Delaware Judge Orders Insurers to Pay in Diocese Bankruptcy
A Delaware bankruptcy judge on Friday ordered insurance companies to pay their share of a settlement with priest sex abuse victims that is the foundation of the Catholic Diocese of Wilmington’s reorganization plan, and he angrily turned aside the insurers’ arguments.
The insurers had balked at contributing $15.4 million toward the $77 million settlement with some 150 abuse survivors until appeals filed by two priests identified by the diocese as child abusers are resolved. Judge Christopher Sontchi replied that he was “flabbergasted” that the insurers would threaten to scuttle the agreement because of a “technicality.”
“While I understand the legal arguments of the insurers, I think it’s one of the clearest examples I’ve seen in my career of someone exerting form over substance,” Sontchi said. “Frankly, it’s the kind of thing that lawyers do that makes nonlawyers have the opinion they do of lawyers.”
The two priests are appealing court-ordered restrictions prohibiting the diocese from using its assets to make any future payments to priests identified by the diocese as pedophiles. The insurers argued that a final order could not be entered until the appeals by the priests are resolved.
Under the diocese’s reorganization plan, the payments are due Sept. 26.
“We’re not the bad guys here. We’re not acting in bad faith,” said Russell Roten, an attorney representing Lloyds of London. “What we’re trying to do is figure out how to deal with a real legal problem. … We are prepared to honor our settlement agreements when we get finality.”
But an angry Sontchi agreed with the diocese and other supporters of the settlement that the appeals by the priests have nothing to do with the provisions of the bankruptcy plan that involve the insurers.
Sontchi noted that the settlement was the result of countless hours of painstaking negotiations over several months, and that the position taken by the insurers threatened to kill it. He ordered them to pay the amounts they agreed to pay by the Sept. 26 deadline.
“I am flabbergasted, disappointed that the insurers would destroy that settlement, blow up this case, on a technicality,” he said, rejecting the insurers’ arguments that he no longer had jurisdiction in the case because of priest appeals.
The judge also noted that even if an appeals court were to disagree with him on prohibiting payments by the diocese to pedophile priests, there was virtually no chance that the sections of the reorganization plan pertaining to the insurers would be affected. He also said any delay of payment to the abuse survivors would inflict upon them “significant, perhaps irreparable harm.”

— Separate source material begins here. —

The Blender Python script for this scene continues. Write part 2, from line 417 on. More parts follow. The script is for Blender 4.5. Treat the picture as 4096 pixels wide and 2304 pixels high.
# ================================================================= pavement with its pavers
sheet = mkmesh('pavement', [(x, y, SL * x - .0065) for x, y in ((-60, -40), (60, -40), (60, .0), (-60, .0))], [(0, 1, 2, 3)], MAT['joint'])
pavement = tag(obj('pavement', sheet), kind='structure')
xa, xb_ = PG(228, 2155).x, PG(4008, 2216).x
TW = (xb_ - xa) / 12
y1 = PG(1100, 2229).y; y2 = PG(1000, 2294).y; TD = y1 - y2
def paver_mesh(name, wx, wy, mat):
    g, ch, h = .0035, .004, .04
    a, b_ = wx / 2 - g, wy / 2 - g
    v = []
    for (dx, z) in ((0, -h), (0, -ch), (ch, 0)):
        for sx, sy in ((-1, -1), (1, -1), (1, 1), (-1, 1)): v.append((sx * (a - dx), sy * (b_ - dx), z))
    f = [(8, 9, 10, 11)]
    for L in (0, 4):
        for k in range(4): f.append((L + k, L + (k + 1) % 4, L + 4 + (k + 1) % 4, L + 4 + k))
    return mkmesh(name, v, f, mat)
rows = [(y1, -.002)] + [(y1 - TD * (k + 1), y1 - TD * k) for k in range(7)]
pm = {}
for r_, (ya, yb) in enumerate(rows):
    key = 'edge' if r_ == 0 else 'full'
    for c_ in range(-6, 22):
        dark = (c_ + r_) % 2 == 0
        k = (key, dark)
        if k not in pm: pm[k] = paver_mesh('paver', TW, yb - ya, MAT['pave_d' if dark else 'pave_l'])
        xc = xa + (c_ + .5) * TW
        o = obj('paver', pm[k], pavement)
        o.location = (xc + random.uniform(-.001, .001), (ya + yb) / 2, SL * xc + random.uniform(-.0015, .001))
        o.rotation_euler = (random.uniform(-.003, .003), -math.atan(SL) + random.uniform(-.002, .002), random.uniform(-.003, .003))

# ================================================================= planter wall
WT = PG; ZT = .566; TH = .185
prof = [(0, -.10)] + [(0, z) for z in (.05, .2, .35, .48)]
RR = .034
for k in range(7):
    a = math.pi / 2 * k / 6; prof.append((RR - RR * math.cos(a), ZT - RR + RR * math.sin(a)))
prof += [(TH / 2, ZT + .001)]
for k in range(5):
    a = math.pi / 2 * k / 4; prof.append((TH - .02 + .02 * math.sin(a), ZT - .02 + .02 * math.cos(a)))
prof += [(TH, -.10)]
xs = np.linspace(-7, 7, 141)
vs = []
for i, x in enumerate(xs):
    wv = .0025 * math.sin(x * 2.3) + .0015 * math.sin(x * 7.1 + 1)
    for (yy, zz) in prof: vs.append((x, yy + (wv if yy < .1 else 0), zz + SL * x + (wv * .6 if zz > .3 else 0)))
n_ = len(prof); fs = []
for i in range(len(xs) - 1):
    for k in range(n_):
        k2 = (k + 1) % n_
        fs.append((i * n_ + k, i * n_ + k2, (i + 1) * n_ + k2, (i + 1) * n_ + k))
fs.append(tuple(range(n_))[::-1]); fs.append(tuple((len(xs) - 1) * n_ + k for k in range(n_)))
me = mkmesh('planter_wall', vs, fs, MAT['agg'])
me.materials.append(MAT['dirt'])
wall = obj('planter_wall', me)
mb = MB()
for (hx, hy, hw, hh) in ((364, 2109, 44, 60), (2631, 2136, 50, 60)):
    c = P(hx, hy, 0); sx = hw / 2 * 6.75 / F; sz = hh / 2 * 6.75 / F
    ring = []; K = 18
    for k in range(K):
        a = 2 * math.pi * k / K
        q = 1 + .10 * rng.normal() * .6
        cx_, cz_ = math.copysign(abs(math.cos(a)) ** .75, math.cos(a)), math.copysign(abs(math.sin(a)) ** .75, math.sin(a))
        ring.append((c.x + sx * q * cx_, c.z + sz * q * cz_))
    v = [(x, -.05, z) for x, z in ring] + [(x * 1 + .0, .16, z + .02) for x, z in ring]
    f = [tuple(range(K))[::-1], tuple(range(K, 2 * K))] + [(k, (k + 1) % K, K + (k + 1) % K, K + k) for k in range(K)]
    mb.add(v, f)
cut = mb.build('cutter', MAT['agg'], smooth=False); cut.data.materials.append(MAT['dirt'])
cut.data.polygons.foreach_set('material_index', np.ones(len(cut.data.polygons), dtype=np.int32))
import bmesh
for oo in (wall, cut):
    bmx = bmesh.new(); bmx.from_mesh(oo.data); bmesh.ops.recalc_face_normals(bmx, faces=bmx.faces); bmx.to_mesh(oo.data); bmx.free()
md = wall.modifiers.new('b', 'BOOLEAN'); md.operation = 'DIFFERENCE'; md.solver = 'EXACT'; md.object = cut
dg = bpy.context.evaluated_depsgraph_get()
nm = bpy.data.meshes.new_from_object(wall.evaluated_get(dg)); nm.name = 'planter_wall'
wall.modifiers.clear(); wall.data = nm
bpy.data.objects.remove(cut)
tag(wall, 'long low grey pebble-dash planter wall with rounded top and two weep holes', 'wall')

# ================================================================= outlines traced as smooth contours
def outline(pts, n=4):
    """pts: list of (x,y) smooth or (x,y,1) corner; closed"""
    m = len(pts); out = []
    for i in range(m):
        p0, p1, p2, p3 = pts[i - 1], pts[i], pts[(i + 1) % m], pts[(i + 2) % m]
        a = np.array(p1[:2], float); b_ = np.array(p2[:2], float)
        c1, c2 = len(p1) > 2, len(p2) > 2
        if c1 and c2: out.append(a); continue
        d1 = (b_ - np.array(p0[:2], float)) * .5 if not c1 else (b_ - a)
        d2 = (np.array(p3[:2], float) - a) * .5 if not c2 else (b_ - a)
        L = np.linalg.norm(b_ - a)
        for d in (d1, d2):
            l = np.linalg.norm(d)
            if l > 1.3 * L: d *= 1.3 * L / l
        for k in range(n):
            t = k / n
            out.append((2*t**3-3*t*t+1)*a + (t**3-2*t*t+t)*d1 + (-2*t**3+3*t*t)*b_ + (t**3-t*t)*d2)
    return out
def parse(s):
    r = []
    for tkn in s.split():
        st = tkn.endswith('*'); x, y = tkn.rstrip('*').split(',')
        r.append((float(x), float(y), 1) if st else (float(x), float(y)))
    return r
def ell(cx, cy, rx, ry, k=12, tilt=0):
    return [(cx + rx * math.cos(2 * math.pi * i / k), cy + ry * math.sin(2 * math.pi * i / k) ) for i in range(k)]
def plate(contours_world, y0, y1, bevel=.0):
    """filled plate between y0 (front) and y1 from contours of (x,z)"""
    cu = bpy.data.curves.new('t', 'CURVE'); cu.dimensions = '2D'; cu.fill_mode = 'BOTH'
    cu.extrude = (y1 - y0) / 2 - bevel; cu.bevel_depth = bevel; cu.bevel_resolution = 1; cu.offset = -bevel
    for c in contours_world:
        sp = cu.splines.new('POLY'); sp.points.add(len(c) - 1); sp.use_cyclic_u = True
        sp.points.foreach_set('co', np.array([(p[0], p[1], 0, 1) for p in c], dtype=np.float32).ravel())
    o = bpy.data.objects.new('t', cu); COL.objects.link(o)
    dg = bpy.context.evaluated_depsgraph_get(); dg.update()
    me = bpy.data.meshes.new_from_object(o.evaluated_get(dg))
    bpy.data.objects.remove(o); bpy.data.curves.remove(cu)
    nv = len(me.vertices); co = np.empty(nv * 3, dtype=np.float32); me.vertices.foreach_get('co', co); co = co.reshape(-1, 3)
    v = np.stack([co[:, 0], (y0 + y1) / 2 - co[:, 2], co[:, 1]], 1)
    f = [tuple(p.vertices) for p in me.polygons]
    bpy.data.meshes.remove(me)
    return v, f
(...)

Sontchi’s ruling came at the end of a hearing during which attorneys for the diocese and the insurers proposed a variety of legal scenarios for resolving the dispute over the insurance payments. They included carving out the insurance provisions of the reorganization plan in a separate nonappealable confirmation order, and letting the Sept. 26 funding deadline pass, then asking a federal district court to dismiss the priest appeals as moot and sending the case back to the bankruptcy court.
To resolve an issue raised by one priest who is challenging his inclusion on a 2006 diocese list of pedophile priests, Teresa Currier, an attorney representing insurers, suggested that Sontchi just remove the two priests from the list of priests prevented by the bankruptcy court from receiving payments by the diocese.
“The solution of settling with these priests may not be perfect, but it may be the best thing to do right now,” Currier said.
“You want me to allow a person who abused children to get paid?” the judge responded incredulously.
Thomas Neuberger, an attorney representing almost 100 alleged abuse victims, said removing the two priests who have filed appeals from the list of those prohibited from receiving payments from the diocese would amount to giving in to blackmail.
“We, of course, could never countenance the court retreating from findings it has made … and that somehow the rights of child molesters should be protected over the rights of victims of child abuse,” he said. “… It is an affront to any person’s conscience and moral fiber to even run such a suggestion up the flagpole.”
The diocese, which serves about 230,000 Catholics in Delaware and the Eastern Shore of Maryland, filed for Chapter 11 bankruptcy protection in October 2009 on the eve of the first in a series of trials scheduled in lawsuits filed by alleged victims of priest abuse.
Its reorganization plan is based on a $77.4 million settlement with some 150 alleged victims of priest sex abuse. The Catholic Diocese Foundation, a charitable foundation that is separate from the diocese, would provide about $54 million of that total. In return, the diocese, its parishes and affiliated entities would be released from legal claims related to the church sex abuse scandal.
The plan also requires church officials to turn over internal documents detailing how the diocese handled pedophile priests, who in many cases were allowed to continue to prey on children for years after their abuse became known.